Another book about spring is The Tiny Seed by Eric Carle.  Encourage youth to get some seeds to plant in a cup or do this at a club meeting, (even just grass seeds) and watch them grow.  Other books about spring include: Goodbye Winter. Hello Spring by Kenard Pak, Spring is Here: A Bear and Mole Story by Will Hillenbrand, Up in the Garden and Down in the Dirt by Kate Messner, and The Hike by Alison Farrell.

Paper Plate Animals

Use paper plates and construction paper to make a rooster, sheep, or rabbit. You can use your imagination to make other animals, too. For the rooster, fold your plate in half.  Cut out a comb and wattle from red construction paper (or color white paper with a red crayon) and a beak from yellow paper (or color white paper yellow).  Glue on a googly eye or just use a black marker or crayon to make an eye.  Have youth google why roosters have wattles? 

To make a sheep: Fleece is made out of cotton balls you glue onto the plate. Cut out a face and ears with black construction paper or color white paper. Finally cut out eyes to glue on the face. Have youth google why do sheep have fleece?

You can even make a rabbit with cotton for the fur.  Make eyes, nose and whiskers with construction paper or color white paper.  Have the youth google why do rabbits have whiskers?

Crack Some Fun Spring Jokes                                                                                                                                                                                        

Q: Can February March?

A: No, but April May!

Q: What season is it when you are on trampoline?

A: Spring time!

Q:What flowers grow on faces?

A: Tulips

Q: How excited was the gardener about his plants?

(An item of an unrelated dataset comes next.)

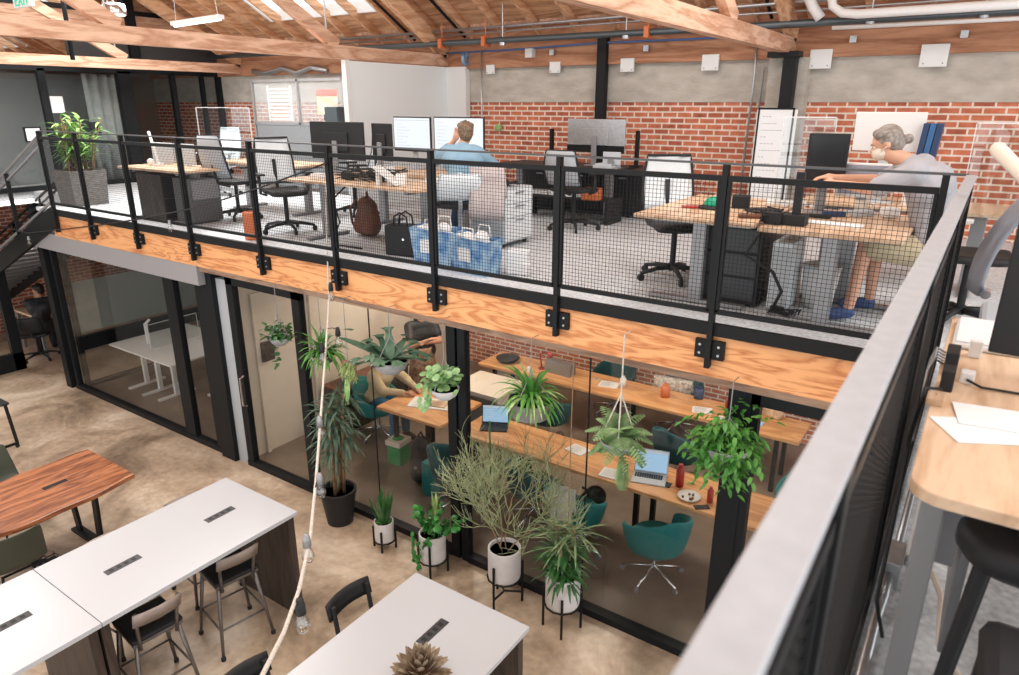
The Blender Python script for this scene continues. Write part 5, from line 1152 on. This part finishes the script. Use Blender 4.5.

A: So excited he wet his plants!

Q: Name bow that can’t be tied

A: Rainbow

Take some time and do something fun outside.  Enjoy the warmer weather!

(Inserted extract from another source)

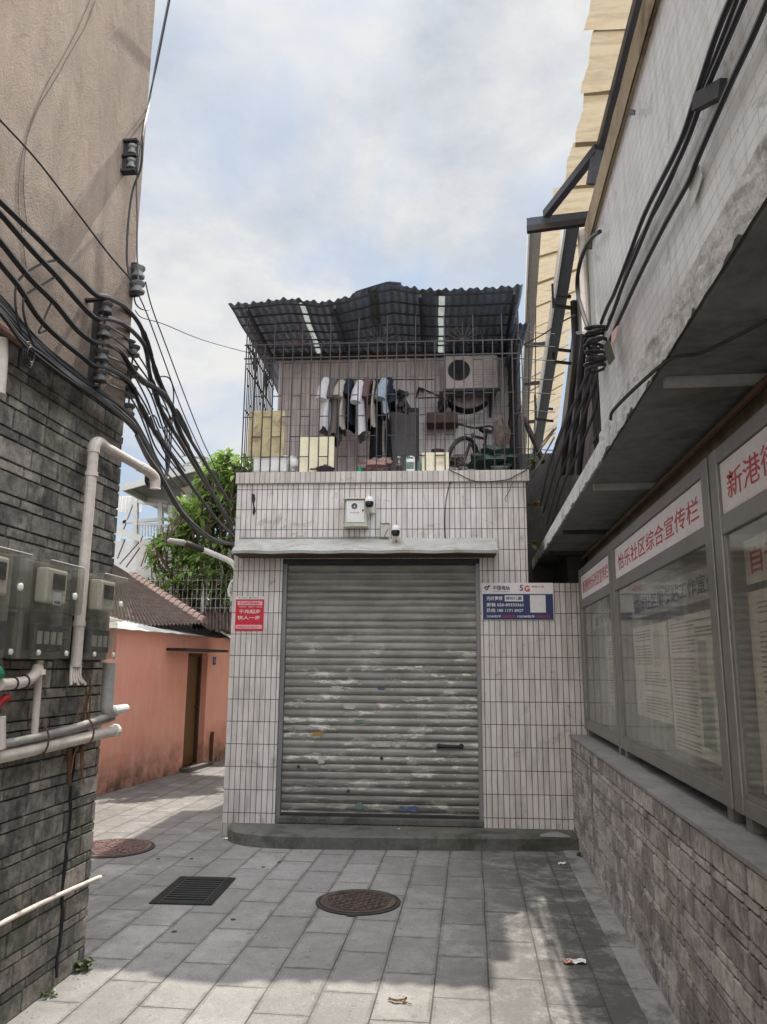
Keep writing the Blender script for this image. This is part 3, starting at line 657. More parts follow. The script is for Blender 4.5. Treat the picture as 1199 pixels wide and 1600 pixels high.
def sidegr(u):
    m = MB()
    vs = [0.09 + 0.072 * i for i in range(18)]
    for i, v in enumerate(vs): m.bar((u, v, 3.547), (u, v, 5.36 if i % 2 else 5.33), bw * .8, bw * .8)
    for z in (4.25, 4.98, 4.72): m.bar((u, 0.05, z), (u, 1.4, z), bw, bw)
    for c in (0.42, 0.98):
        for s_ in (-0.16, -0.08, 0.0, 0.08, 0.16): m.tube([(u, c, 4.73)] + [(u, c + s_ * k, 4.73 + 0.30 * k ** .7) for k in (.4, .7, 1.0)], .006, 4)
        m.tube([(u, c + 0.17 * math.cos(t * math.pi / 8), 5.02 + 0.17 * math.sin(t * math.pi / 8)) for t in range(9)], .006, 4)
    m.bar((u - .01, 0.05, 5.0), (u - .01, 1.35, 4.45), bw, bw)
    for i in range(0, 16, 2): m.bar((u, vs[i], 4.55 - 0.09 * (i % 4)), (u, vs[i+1], 4.55 - 0.09 * (i % 4)), bw, bw)
    return m
grl = sidegr(0.035); grr = sidegr(2.945)
hole = MB()
p0 = HF.f(397, 771); p1 = HF.f(397, 806)
hole.prism([(p0.x-.018, p0.z), (p0.x+.012, p0.z-.01), (p0.x+.022, p0.z-.06), (p0.x+.01, p0.z-.11), (p1.x+.022, p1.z+.05), (p1.x+.004, p1.z), (p1.x-.012, p1.z+.03), (p1.x-.006, p1.z+.1), (p1.x-.02, p1.z+.15)], 1, -0.004, 0.01)
thing('tiled_shop_house', 'narrow white tiled house with a closed roller shutter and caged terrace under corrugated roof', 'house', [
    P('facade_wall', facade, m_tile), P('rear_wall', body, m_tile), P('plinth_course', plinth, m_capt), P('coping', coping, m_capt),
    P('terrace_wall', backroom, m_tile2), P('wall_beam', beamb, m_iron), P('side_cladding', sidecl, m_roof),
    P('roof', roof, m_roof, subs=[P('skylight_strip', skl, m_skyl), P('ridge_cap', ridge, m_roof), P('purlins', purl, m_iron)], smooth=50), P('lower_roof_sheet', rext, m_roof, smooth=50),
    P('roller_shutter', sh, m_shut, subs=[P('guide_rail', rails, m_steel), P('guide_rail', rails2, m_steel), P('bottom_bar', botbar, m_iron), P('handle', hnd, m_blk), P('lock', lock, m_iron)], smooth=60),
    P('threshold', threshold, m_step), P('lintel', lintelsh, m_iron),
    P('door_hood', hood, m_hood, subs=[P('hood_underside', hund, m_rust)]),
    P('front_grille', gr, m_iron), P('side_grille', grl, m_iron), P('side_grille', grr, m_iron), P('broken_tile_gap', hole, m_blk)], fr=HF, base=(0, 0, 0))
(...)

Touchdown! Home Run! Hole in One!

The words we use in sports… they are familiar to us all. When we hear them, we can easily picture what they mean: excitement, winning and fun!

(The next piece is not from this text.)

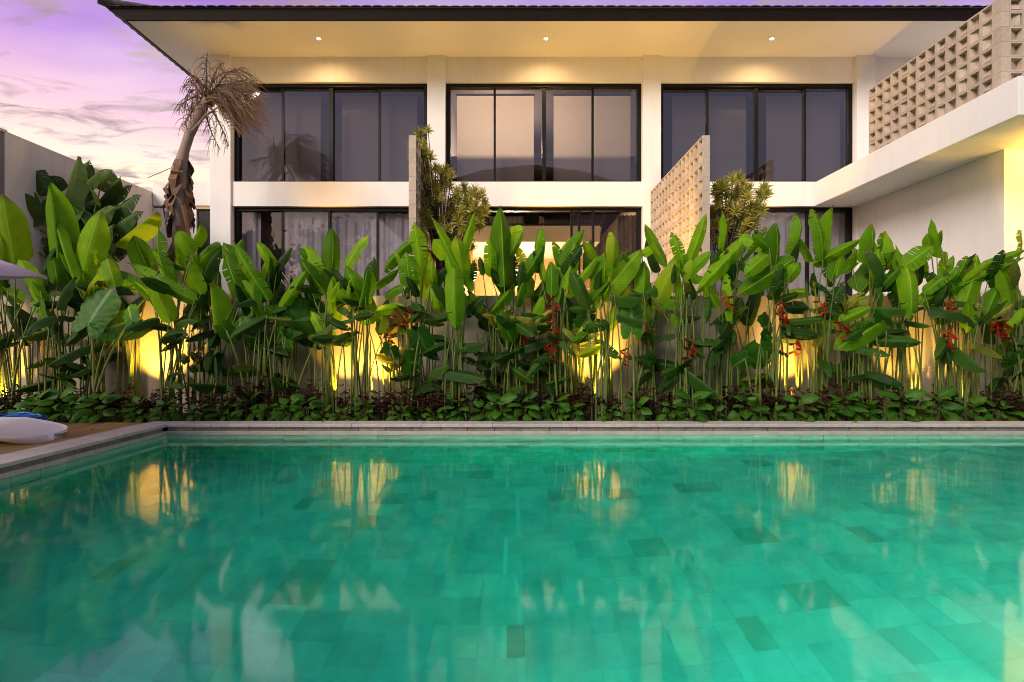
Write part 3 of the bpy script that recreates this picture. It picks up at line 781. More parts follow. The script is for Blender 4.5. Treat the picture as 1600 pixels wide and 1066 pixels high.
# table lamp in the lower left room
tl = empty('table_lamp', P(405, 440, 13.3)); tag(tl, 'table lamp with a beige drum shade inside the lower left window', 'lamp')
c = P(405, 412, 13.3); MB().lathe([(.2, 0), (.2, .34), (.19, .34), (.19, 0)], c, 18).build('lamp_shade', 'lamp_shade', tl, True); MB().lathe([(.001, -.5), (.1, -.5), (.1, -.46), (.02, -.44), (.06, -.3), (.02, -.05), (.02, .1)], c, 14).build('base', 'bed_linen', tl, True)
st = empty('side_table', (c.x, 13.3, 1.6)); tag(st, 'small dark side table under the drum-shade lamp', 'table')
zt = c.z - .5
B(c.x - .3, c.x + .3, 13.05, 13.6, zt - .03, zt).build('table_top', 'cabinet_wood', st)
for sx in (-.28, .25):
    for sy in (13.07, 13.55): B(c.x + sx, c.x + sx + .03, sy, sy + .03, 1.6, zt - .03).build('leg', 'cabinet_wood', st)

# ------------------------------------------------------------------ garden uplights
UPL = [(-6, 7.62, 'in the corner beside the wooden deck', 26), (213, 7.58, 'under the big crinkled elephant ear near the deck', 44), (527, 7.62, 'low among the ground cover left of the centre screen', 20), (580, 7.72, 'washing the wall left of the centre screen', 30),
       (938, 7.58, 'among the stems right of the open living room', 44), (1250, 7.58, 'glowing below the right-hand shrub', 40), (1512, 7.56, 'at the right end of the bed', 44), (1440, 7.74, 'washing the wall below the balcony', 14)]
GU = 'yellow garden uplights in the bed'
UPX = [PX(u[0], u[1] + .1) for u in UPL]
def near_lamp(x, d): return any(abs(x - u) < d for u in UPX)
def uplight(loc, target, e, label, ang=95, group=GU):
    o = empty('garden_uplight', loc); tag(o, label, 'garden light', group)
    x, y, z = loc
    MB().tube([(x, y, z - .12), (x, y, z)], [.004, .012], 6).build('spike', 'black_metal', o)
    d = (Vector(target) - Vector(loc)).normalized(); c = Vector(loc) + Vector((0, 0, .03))
    MB().tube([c - d * .03, c, c + d * .07], [.02, .034, .036], 12).build('housing', 'black_metal', o)
    a = d.orthogonal().normalized(); b2 = d.cross(a); m = MB(); q = c + d * .0715
    m.quad([q + (a * math.cos(t * .5236) + b2 * math.sin(t * .5236)) * .03 for t in range(12)]); m.build('lens', 'lamp_warm', o)
    spot('bulb', q + d * .012, q + d, e, YEL, ang, .7, .03, o)
for px, D, nm, e in UPL:
    x = PX(px, D); uplight((x, D + .1, .3), (x + random.uniform(-.1, .1), 8.16, 1.35), e * 7, 'small yellow garden uplight ' + nm, 88)
uplight((PX(838, 8.75), 8.75, 1.86), (PX(838, 8.75), 8.6, 2.6), 60, 'terrace uplight behind the wall in front of the living room', 100)
uplight((PX(1012, 8.6), 8.6, 1.86), (PX(1030, 9.6), 9.9, 3.4), 200, 'terrace uplight at the foot of the yellow-lit screen', 80)
for x, nm in ((-4.0, 'left'), (.7, 'centre'), (5.4, 'right')):
    uplight((x, 10.95, 1.68), (x, 10.98, 7.4), 330, 'terrace uplight at the foot of the ' + nm + ' bay, throwing light on the eaves', 64, 'terrace uplights below the eaves')

# ------------------------------------------------------------------ leaves
def leaf_geom(bend, fold, prof, nl=12, wav=.02, tear=0, seed=0, ns=3, curl=0.0):
    """leaf along +Y from 0 to 1 (chord), half width .5 on x; returns MB with uv"""
    rnd = random.Random(seed); pts = []; y = z = 0.0; a = -bend * .35
    for i in range(nl + 1):
        pts.append((y, z)); y += math.cos(a) / nl; z += math.sin(a) / nl
        a -= 0; a = -bend * .35 + bend * 1.35 * ((i + 1) / nl) ** 1.6 * 1
    ey, ez = pts[-1]; Lc = math.hypot(ey, ez); ca, sa = ey / Lc, ez / Lc
    pts = [((p[0] * ca + p[1] * sa) / Lc, (-p[0] * sa + p[1] * ca) / Lc) for p in pts]
    m = MB(); grid = []
    phs = rnd.random() * 6
    for i, (py, pz) in enumerate(pts):
        t = i / nl; w = prof(t); row = []
        for j in range(-ns, ns + 1):
            s = j / ns; xx = s * w * .5
            zz = -abs(s) * w * fold + wav * math.sin(t * 17 + phs + (1.3 if j > 0 else 0)) * s * s + curl * s * t
            row.append((xx, py - .05 * abs(s) * w * (1 - t), -pz * 1.0 + zz, .5 + s * .5, t))
        grid.append(row)
    torn = {}
    for i in range(nl):
        for side in (0, 1):
            if rnd.random() < tear: torn[(i, side)] = rnd.uniform(.15, .6)
    for i in range(nl):
        for j in range(2 * ns):
            q = [grid[i][j], grid[i][j + 1], grid[i + 1][j + 1], grid[i + 1][j]]
            side = 0 if j < ns else 1; outer = (j == 0 or j == 2 * ns - 1)
            pp = [Vector(k[:3]) for k in q]
            if (i, side) in torn and (outer or abs(j - ns + .5) > 1):
                g = torn[(i, side)] * .55 / nl
                for k in (2, 3): pp[k] = pp[k] - Vector((0, g, -.01 if outer else 0))
            m.quad(pp, [(k[3], k[4]) for k in q])
    return m
def pf_heli(t): return max(.02, min(1, (t * 7 + .12) ** .6) * (1 - max(0, (t - .55) / .45) ** 2.2) * (.93 + .07 * math.sin(t * 3)))
def pf_lance(t): return max(.02, math.sin(math.pi * min(1, t * .93 + .05)) ** .8)
def pf_ovate(t): return max(.02, math.sin(math.pi * (t * .97 + .02) ** .72) ** .9)
def pf_strap(t): return max(.05, min(1, t * 5 + .3) * (1 - t ** 3))
def merged(m, name, mat):
    me = m.mesh(name, mat, True)
    import bmesh
    bm = bmesh.new(); bm.from_mesh(me); bmesh.ops.remove_doubles(bm, verts=bm.verts, dist=1e-5); bm.to_mesh(me); bm.free()
    me.polygons.foreach_set('use_smooth', [True] * len(me.polygons)); return me
LV = {}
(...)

One of the most difficult aspects of working with Cloverbuds is that our activities are to be noncompetitive. We live in a competitive world, and even Cloverbuds participate in competitive events when not in 4-H, like tee ball, pee wee football and youth soccer. So how is it possible to keep the competitive edge out
of Cloverbuds?

One way is to realize that we can include sports in our teaching – we simply need to emphasize the aspects other than competition. Cloverbud age children can be learning the concepts of cooperation, sportsmanship, and loyalty through sports and they can participate in activities that encourage team-building and skillbuilding. We have a Sports Kit to help Cloverbud volunteers focus on those valuable sports concepts. The kit includes ideas for ice breakers, games and activities, crafts, books, guest speakers and snacks. Discussion questions are also included to get feedback from Cloverbuds on their ideas about sports.

The kit also allows for skill-building in various sports activities. In the games, “Dunk It” and “Swing Away” members get to practice shooting hoops and batting. “Sports Bingo” is a non-competitive game where members learn more about the equipment and playing fields of different sports.

“Respect-acles” is a craft where eye glasses are made from pipe cleaners. When worn, these lenses help Cloverbuds look at others with respect and see that even though they may have different skills, they can still be friends.

The “Sports” kit is available on-line if you would like to have a copy for yourself. The kit can be found at https://ohio4h.org/sites/ohio4h/files/d6/files/4-H%20Cloverbud%20Kit%20-%20Sports%20Fun.pdf

Cloverbud Cooperation Though Non-Competitive Games

One of the 4-H Cloverbud program foundations states the children of Cloverbud age should engage in non-competitive games.  Most of the time when we think of games, one player wins and everyone else loses.  That can lead to players feeling left out or upset.  When children play non-competitive games there is more interaction with each other, more activity, and everybody wins.

Cooperative activities offer a chance for players to work together as a group to achieve their goal. In activities where nobody loses there are no disappointed children.  Everyone is having fun.  Children will actually participate in more active play as opposed to sitting on the sidelines watching others play.

Here are a few non-competitive activities to get you started:

Parachutes

Using a parachute is a great way for Cloverbuds to have fun in a non-competitive way.  Some ways to use the parachute are putting a ball in the middle and having the children try to keep it from falling off.  You could add more than one ball also.  (If you don’t have access to a parachute you could use a sheet or a blanket.)  I have done this with Cloverbuds and they had a lot of fun.  Another idea to use with a parachute is having the kids raise it over their heads and try to get under it as it comes down.

Beanbags

Beanbags can help Cloverbuds work on their eye-hand coordination or balance.  Some ideas to use with beanbags are:

  • toss it in the air and catch it or toss back and forth to a partner
  • balance it on their heads or try balancing it on different parts of your body
  • playing a game of Freeze while balancing the beanbag on a different body part

Rope Circles

You can make rope circles by using a stiff rope and some duct tape. They can be made any size.  The circles can then be used for several activities with the Cloverbuds.  They can use them to jump from one circle to another.  They can also use them for balancing by placing them on one foot and lifting that foot up or twirling it around their hand or arm. You can also lay them on the ground and see how many different body parts they can get in the circle. Example of this could be: one foot and one hand, your head and knee, etc.

You could use a hula hoop instead of the rope circles and have the Cloverbuds partner up with each other and do some of the same activities. This is especially fun when they have to figure out how many different body parts they can get in the hula hoop – maybe three elbows and two knees. You could also use the hula hoops instead of chairs for musical chairs by removing a hoop each time. No one is out and kids need to figure out how to get everyone in the remaining circles. Until there is only one circle left.

Hopefully this will get you thinking about some activities that you usually do but with a non-competitive twist.